[Records with scene code]
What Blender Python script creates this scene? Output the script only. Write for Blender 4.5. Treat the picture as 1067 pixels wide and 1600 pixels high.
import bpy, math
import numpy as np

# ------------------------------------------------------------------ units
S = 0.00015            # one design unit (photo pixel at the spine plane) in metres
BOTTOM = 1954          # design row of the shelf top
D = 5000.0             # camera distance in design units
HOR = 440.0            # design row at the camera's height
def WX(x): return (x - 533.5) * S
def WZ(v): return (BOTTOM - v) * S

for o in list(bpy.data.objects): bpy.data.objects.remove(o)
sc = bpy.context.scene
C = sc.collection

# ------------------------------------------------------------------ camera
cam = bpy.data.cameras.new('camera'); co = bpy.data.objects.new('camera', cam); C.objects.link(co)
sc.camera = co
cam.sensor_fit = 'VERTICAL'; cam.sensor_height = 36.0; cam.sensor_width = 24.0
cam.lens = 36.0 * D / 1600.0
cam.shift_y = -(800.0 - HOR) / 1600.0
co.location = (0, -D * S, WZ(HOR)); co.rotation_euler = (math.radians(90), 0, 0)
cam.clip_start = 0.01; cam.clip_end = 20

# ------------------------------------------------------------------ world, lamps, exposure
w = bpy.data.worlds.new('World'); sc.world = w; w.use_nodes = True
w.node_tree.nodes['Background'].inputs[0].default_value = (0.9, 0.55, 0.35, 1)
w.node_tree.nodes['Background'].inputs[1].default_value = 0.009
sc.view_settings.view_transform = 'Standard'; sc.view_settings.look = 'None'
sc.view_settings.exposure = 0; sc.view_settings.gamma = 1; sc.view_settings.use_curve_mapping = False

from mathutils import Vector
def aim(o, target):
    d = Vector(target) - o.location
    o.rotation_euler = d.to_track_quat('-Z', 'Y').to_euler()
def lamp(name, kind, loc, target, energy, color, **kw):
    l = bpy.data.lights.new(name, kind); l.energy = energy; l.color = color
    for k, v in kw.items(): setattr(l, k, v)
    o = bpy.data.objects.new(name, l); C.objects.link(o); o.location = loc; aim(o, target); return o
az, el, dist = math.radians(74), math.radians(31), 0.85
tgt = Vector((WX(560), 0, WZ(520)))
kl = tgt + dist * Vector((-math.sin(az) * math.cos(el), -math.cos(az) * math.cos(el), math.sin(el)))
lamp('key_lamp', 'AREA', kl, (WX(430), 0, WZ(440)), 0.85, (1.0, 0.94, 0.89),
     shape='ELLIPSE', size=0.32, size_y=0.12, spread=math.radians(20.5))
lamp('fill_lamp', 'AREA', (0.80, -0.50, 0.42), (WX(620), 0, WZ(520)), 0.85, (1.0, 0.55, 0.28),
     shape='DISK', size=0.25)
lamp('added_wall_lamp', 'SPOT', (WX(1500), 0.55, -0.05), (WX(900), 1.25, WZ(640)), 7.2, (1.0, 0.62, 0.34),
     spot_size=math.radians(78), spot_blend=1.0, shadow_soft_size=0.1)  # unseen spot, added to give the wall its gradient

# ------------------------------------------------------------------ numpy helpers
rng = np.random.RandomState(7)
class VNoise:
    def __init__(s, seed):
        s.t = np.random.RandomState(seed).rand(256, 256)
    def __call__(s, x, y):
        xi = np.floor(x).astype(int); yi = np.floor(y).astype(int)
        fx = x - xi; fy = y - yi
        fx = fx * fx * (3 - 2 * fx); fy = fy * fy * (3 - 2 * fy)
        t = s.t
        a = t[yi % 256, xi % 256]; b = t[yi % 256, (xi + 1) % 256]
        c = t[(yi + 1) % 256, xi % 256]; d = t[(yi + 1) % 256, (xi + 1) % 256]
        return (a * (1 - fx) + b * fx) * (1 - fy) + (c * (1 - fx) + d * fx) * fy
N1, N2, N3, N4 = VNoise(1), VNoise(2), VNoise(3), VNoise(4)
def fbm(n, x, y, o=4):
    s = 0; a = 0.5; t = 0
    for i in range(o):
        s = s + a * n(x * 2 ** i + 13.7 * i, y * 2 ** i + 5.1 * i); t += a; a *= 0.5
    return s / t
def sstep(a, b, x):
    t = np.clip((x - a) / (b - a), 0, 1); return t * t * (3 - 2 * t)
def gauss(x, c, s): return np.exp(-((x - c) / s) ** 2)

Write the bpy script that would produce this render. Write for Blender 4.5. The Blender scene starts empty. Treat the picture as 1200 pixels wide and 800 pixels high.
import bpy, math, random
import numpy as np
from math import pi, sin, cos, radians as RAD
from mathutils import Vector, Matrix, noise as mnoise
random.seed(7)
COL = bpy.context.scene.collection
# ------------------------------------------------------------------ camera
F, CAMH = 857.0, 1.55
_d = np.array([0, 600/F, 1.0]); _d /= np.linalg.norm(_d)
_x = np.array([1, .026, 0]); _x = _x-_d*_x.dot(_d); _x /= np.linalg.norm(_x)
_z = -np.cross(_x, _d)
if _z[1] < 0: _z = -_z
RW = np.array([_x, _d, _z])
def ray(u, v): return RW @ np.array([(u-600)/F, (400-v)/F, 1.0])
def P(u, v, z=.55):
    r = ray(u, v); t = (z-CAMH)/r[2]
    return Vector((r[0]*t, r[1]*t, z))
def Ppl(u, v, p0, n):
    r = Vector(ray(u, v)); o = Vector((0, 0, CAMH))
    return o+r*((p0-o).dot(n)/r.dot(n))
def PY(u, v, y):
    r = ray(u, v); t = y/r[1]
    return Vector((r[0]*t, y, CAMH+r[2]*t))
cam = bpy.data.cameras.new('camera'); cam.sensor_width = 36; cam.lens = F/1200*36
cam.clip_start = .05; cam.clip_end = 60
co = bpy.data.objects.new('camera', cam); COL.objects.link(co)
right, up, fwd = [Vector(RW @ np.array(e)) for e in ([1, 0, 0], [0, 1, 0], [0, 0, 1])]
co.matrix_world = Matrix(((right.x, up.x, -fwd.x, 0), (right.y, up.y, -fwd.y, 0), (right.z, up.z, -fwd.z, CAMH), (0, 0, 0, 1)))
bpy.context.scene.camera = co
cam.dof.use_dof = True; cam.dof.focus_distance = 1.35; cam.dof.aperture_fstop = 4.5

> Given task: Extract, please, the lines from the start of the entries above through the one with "C = sc.collection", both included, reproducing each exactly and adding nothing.

> Response to this exercise:
What Blender Python script creates this scene? Output the script only. Write for Blender 4.5. Treat the picture as 1067 pixels wide and 1600 pixels high.
import bpy, math
import numpy as np

# ------------------------------------------------------------------ units
S = 0.00015            # one design unit (photo pixel at the spine plane) in metres
BOTTOM = 1954          # design row of the shelf top
D = 5000.0             # camera distance in design units
HOR = 440.0            # design row at the camera's height
def WX(x): return (x - 533.5) * S
def WZ(v): return (BOTTOM - v) * S

for o in list(bpy.data.objects): bpy.data.objects.remove(o)
sc = bpy.context.scene
C = sc.collection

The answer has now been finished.